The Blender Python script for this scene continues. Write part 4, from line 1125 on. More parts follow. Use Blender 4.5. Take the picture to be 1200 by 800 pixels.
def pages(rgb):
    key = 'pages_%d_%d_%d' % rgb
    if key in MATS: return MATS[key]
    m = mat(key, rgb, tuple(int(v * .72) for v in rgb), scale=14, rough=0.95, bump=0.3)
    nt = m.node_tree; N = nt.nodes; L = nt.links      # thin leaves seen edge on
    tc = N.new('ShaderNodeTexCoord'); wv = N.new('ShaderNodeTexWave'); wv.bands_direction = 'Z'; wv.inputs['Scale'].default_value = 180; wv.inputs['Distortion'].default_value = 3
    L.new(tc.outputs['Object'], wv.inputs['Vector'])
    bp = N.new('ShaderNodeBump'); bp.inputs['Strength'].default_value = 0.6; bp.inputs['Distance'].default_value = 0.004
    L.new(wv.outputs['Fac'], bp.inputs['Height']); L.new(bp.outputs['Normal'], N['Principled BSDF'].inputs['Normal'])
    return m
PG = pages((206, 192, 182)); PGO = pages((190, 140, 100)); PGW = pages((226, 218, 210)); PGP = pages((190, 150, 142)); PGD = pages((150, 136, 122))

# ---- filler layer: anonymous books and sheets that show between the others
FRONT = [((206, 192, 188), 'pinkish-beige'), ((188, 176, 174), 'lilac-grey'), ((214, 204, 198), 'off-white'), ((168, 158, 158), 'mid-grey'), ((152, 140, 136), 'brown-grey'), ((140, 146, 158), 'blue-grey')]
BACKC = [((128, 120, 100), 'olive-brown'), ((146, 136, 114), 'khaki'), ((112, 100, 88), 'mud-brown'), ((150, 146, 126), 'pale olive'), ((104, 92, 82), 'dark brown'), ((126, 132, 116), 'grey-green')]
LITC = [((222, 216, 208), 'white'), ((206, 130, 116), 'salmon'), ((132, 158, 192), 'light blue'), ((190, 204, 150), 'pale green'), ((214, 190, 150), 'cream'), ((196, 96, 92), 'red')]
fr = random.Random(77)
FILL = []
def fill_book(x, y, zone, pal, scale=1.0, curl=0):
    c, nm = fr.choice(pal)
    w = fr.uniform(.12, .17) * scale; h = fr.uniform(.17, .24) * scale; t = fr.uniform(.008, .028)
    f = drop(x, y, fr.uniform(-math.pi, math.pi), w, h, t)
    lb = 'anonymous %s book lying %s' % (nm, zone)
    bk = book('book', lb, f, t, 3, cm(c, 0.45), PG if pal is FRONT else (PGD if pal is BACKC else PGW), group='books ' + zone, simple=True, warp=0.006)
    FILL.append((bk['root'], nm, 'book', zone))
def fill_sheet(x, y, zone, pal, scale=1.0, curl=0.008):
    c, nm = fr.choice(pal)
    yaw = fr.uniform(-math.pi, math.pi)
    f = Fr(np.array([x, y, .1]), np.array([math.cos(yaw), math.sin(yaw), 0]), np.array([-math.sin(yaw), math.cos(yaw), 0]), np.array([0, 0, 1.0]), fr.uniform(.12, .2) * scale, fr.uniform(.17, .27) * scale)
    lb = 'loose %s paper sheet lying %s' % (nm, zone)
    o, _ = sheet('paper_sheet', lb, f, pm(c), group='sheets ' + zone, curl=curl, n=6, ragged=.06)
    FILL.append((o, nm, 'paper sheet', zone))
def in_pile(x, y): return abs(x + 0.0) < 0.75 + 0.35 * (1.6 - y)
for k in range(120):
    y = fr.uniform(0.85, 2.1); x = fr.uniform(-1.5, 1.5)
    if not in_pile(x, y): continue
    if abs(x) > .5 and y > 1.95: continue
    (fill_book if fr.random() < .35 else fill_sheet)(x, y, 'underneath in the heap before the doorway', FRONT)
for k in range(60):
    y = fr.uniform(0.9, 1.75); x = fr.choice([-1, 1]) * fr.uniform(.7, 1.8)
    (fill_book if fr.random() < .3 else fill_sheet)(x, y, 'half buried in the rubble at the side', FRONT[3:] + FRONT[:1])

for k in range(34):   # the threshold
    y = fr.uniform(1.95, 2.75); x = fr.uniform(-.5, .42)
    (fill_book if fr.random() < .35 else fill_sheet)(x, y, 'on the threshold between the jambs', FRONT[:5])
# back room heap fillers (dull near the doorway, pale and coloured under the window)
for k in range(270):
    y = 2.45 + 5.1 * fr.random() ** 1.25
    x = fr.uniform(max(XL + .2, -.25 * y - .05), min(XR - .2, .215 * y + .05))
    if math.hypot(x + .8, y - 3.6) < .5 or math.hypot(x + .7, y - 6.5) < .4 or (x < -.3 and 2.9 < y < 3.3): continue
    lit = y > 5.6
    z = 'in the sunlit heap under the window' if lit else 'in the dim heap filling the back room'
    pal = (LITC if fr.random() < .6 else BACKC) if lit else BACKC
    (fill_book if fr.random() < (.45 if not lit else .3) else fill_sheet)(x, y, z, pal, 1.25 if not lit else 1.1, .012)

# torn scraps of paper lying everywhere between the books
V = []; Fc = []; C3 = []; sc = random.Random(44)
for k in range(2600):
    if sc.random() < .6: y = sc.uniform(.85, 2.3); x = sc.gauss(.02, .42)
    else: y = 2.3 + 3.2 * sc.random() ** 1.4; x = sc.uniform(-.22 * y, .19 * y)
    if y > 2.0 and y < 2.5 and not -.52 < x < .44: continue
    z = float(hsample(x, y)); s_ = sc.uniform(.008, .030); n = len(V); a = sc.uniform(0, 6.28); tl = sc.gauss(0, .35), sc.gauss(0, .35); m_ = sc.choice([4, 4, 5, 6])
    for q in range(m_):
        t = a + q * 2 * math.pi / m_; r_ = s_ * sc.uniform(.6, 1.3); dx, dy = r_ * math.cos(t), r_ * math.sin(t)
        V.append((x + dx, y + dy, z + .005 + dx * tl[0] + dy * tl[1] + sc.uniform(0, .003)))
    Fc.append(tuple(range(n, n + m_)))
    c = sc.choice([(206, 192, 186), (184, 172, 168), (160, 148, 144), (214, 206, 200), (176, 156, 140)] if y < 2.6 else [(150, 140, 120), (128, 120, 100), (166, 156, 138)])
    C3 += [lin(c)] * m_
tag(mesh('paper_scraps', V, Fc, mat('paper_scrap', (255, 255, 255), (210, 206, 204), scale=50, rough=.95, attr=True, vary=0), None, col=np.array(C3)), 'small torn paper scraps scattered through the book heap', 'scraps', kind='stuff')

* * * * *

Quote exactly the lines running from the start of the listing above through the line where "132, 116), 'grey-green')]" is found, and output no other lines.

(FULL SOLUTION)
The Blender Python script for this scene continues. Write part 4, from line 1125 on. More parts follow. Use Blender 4.5. Take the picture to be 1200 by 800 pixels.
def pages(rgb):
    key = 'pages_%d_%d_%d' % rgb
    if key in MATS: return MATS[key]
    m = mat(key, rgb, tuple(int(v * .72) for v in rgb), scale=14, rough=0.95, bump=0.3)
    nt = m.node_tree; N = nt.nodes; L = nt.links      # thin leaves seen edge on
    tc = N.new('ShaderNodeTexCoord'); wv = N.new('ShaderNodeTexWave'); wv.bands_direction = 'Z'; wv.inputs['Scale'].default_value = 180; wv.inputs['Distortion'].default_value = 3
    L.new(tc.outputs['Object'], wv.inputs['Vector'])
    bp = N.new('ShaderNodeBump'); bp.inputs['Strength'].default_value = 0.6; bp.inputs['Distance'].default_value = 0.004
    L.new(wv.outputs['Fac'], bp.inputs['Height']); L.new(bp.outputs['Normal'], N['Principled BSDF'].inputs['Normal'])
    return m
PG = pages((206, 192, 182)); PGO = pages((190, 140, 100)); PGW = pages((226, 218, 210)); PGP = pages((190, 150, 142)); PGD = pages((150, 136, 122))

# ---- filler layer: anonymous books and sheets that show between the others
FRONT = [((206, 192, 188), 'pinkish-beige'), ((188, 176, 174), 'lilac-grey'), ((214, 204, 198), 'off-white'), ((168, 158, 158), 'mid-grey'), ((152, 140, 136), 'brown-grey'), ((140, 146, 158), 'blue-grey')]
BACKC = [((128, 120, 100), 'olive-brown'), ((146, 136, 114), 'khaki'), ((112, 100, 88), 'mud-brown'), ((150, 146, 126), 'pale olive'), ((104, 92, 82), 'dark brown'), ((126, 132, 116), 'grey-green')]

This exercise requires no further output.